« Contes Myalgiques I – Les Terres qui rêvent » de Nathalie Dau
Sous une bien jolie illustration de couverture, très appropriée, et accompagnée d’une postface de Millemann qui nous livre les clefs du titre, l’auteur nous entraîne à sa suite dans la forêt des contes. Vous n’y trouverez aucune clairière lumineuse mais, pourtant, des coulées de lumière entre des bois très sombres.
Une écriture poétique pour onze nouvelles, non dix, à vrai dire, car Faux-pas, triste mésaventure survenue à un troll et relatée par ses propres soins, est dans un style trollesque tout à fait crédible et, partant, très drôle.
L’ouverture se fait avec La Femme, la sorcière et l’amour. Une simple paysanne qui repiquait le riz pendant que son époux, resté à protéger le bétail dans le village, fut tué par un tigre. Mais comment pourrait-elle accepter de l’accompagner sur le bûcher si elle ne peut admettre sa mort. Parce qu’elle a été compatissante, il lui sera cependant permis d’affronter la mort. Une légende d’Orphée à rebours dans une Inde lointaine.
Bonne année ! nous ramène à ces temps où l’on choisissait annuellement un roi pour assurer la fertilité et la sécurité du village mais encore faut-il s’assurer de la valeur de ce roi en choisissant parmi les enfants qui se démarquent le mieux de leur entourage ou ceux qui désirent le plus être aimés.
Aenor conte l’origine des trois menhirs dressés à la pointe d’un cap de Bretagne. Ils demeurent le souvenir de Gwen Aenor la fée, aimée puis rejetée par un roi qui crut pouvoir traiter une fée comme on traite trop souvent les mortelles.

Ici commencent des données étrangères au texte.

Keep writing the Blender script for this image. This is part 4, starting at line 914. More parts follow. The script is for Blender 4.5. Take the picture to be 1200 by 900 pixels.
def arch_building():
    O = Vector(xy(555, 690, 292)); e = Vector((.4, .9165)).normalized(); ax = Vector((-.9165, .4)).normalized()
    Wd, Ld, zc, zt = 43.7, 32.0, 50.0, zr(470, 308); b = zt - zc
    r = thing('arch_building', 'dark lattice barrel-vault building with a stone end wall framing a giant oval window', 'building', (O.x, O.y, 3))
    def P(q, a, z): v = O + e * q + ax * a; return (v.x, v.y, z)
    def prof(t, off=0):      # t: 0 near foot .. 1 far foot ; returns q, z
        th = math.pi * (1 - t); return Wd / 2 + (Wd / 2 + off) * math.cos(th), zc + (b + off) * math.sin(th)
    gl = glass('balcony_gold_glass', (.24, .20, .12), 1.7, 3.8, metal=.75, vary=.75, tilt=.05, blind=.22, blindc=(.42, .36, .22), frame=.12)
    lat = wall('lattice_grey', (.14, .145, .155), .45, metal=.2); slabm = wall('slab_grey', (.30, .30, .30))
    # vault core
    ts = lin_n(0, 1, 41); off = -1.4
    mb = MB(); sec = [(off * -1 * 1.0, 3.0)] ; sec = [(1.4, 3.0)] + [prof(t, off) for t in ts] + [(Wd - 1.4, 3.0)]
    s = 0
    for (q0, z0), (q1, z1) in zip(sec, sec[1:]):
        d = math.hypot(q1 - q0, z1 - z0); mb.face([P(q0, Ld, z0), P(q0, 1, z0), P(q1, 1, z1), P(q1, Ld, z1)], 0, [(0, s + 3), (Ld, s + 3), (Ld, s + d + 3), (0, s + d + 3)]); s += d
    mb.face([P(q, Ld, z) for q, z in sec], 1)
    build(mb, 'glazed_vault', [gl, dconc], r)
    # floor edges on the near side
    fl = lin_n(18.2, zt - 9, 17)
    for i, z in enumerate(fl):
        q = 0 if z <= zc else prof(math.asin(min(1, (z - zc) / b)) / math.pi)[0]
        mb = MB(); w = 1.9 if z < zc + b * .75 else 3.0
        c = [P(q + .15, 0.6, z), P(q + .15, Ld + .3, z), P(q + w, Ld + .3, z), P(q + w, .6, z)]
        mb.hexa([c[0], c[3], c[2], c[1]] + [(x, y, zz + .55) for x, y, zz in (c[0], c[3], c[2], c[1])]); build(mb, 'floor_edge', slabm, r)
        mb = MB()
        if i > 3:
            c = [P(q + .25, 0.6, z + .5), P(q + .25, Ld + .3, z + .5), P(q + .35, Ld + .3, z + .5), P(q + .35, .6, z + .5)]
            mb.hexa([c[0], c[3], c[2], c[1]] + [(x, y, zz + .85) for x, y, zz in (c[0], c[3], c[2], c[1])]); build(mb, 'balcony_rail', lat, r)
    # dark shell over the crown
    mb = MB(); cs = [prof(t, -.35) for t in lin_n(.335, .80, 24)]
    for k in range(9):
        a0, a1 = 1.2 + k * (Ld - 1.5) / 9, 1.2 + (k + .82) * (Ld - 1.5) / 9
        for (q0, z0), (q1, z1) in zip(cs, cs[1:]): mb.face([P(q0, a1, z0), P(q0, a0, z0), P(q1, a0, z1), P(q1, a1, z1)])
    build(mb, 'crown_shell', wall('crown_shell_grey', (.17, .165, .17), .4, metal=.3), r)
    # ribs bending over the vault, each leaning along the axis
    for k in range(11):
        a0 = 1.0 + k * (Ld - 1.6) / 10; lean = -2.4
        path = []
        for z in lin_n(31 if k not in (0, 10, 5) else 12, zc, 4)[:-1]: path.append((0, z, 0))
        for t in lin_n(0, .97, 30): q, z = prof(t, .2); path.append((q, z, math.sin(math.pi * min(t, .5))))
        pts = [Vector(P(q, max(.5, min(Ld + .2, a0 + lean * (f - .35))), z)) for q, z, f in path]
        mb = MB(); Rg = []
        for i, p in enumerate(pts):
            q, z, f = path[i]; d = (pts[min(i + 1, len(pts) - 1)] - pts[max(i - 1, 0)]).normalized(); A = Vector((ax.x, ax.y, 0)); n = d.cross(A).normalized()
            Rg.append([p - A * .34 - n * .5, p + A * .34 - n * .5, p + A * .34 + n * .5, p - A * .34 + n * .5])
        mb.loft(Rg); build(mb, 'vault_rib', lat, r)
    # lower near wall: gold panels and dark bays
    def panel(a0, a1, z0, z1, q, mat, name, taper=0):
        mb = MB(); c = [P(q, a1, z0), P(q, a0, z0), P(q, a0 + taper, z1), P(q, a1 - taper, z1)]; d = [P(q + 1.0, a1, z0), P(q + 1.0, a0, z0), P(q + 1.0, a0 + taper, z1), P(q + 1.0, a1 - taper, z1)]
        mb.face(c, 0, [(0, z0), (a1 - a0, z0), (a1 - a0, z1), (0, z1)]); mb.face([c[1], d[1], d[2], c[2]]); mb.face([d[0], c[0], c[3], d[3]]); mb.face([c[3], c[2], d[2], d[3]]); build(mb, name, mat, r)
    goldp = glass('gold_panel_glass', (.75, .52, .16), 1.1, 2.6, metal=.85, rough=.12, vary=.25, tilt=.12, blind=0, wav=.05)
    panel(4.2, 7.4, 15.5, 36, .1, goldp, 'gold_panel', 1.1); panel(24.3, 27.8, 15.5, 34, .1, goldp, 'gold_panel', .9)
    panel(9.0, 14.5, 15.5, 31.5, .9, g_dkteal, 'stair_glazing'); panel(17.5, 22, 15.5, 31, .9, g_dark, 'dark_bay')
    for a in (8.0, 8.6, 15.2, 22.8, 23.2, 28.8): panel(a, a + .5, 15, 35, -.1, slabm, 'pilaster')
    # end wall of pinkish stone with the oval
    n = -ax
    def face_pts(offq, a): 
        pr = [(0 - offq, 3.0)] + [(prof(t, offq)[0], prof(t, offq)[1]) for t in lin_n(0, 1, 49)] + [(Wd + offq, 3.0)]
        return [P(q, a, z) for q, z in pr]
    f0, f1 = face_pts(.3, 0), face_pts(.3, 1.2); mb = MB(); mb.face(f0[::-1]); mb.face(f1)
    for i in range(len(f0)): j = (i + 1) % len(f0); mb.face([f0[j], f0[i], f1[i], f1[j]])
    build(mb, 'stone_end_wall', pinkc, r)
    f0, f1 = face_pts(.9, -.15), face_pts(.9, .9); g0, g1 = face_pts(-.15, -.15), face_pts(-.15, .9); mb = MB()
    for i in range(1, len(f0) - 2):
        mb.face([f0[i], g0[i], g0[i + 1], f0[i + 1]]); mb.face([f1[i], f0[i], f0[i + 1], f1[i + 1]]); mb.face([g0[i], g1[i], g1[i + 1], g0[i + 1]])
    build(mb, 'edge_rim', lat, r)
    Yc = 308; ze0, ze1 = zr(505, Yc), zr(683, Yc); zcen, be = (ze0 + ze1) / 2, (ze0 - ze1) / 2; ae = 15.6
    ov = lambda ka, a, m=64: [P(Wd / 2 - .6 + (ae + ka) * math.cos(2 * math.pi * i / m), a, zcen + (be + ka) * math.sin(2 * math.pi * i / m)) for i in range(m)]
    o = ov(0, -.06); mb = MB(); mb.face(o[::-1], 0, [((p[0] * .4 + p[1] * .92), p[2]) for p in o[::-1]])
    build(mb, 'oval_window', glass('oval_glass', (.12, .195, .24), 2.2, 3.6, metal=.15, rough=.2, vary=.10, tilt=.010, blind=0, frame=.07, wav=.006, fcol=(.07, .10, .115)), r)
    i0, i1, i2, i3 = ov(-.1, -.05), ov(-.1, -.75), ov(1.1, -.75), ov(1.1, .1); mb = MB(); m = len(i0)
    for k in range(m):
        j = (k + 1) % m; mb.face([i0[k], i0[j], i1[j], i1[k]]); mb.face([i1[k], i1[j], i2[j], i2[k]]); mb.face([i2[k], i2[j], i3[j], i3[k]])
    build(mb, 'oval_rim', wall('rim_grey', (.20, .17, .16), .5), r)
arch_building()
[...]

Chicanerie, petit poème désenchanté, vient se glisser entre cette nouvelle et Le Violon de la fée qui la suit, version toute moderne de l’objet magique qui sauve son possesseur de toute misère. Ce violon-là est du à Pazzi, artisan luthier génois émigré en Lorraine, qui l’a taillé dans un morceau de bois hérité du grand-père Orlando.
Le Siestophage est le juste éloge de la sieste, car il ne faut pas s’y tromper, la sieste dans le Midi n’est assurément pas une occupation de paresseux mais bien un culte rendu aux esprits bienveillants qui nous entourent.
Il arrive que même une princesse puisse être abusée par un père. Ce sera le triste sort de Lucine dans une lointaine contrée où le patriarcat s’allie au religieux pour engendrer des monstres. Mais il néglige la force du choc en retour lorsque les victimes prennent en main leur propre sort ; gare à qui s’y frotte !
Désespérée, une triste et poétique allégorie de la mort qui apporte justice ou apaisement des souffrances mais sans que celles-ci ne lui soient épargnées.
De justice, il est également question dans Demain les trottoirs. Ces trottoirs où grelottent les miséreux auxquels le vieil hiver ne fait pas de quartier et qui s’abritent en vain dans des cartons tout en rêvant d’un ailleurs. La nuit de Noël, pourtant, on pourrait espérer un miracle pour un gamin affamé. Mais, dans le monde réel, le cœur ne s’attendrit guère devant la misère. Rat d’pavé en sait quelque chose. Aucun miracle n’est jamais totalement donné.
Vale Frater nous entraîne au fin fond de la vieille Russie des mythes lorsque tout le courage d’un chaman est requis pour protéger les siens. Car la redoutable sorcière Khocedabam, celle qui a emprisonné l’Homme-Lune, revient trois nuits durant à chaque siècle pour dévorer les jeunes gens bien vivants de la tribu.
Une lecture attachante que celle de ces contes désenchantés où la souffrance est à ce point ciselée qu’elle en devient objet de beauté.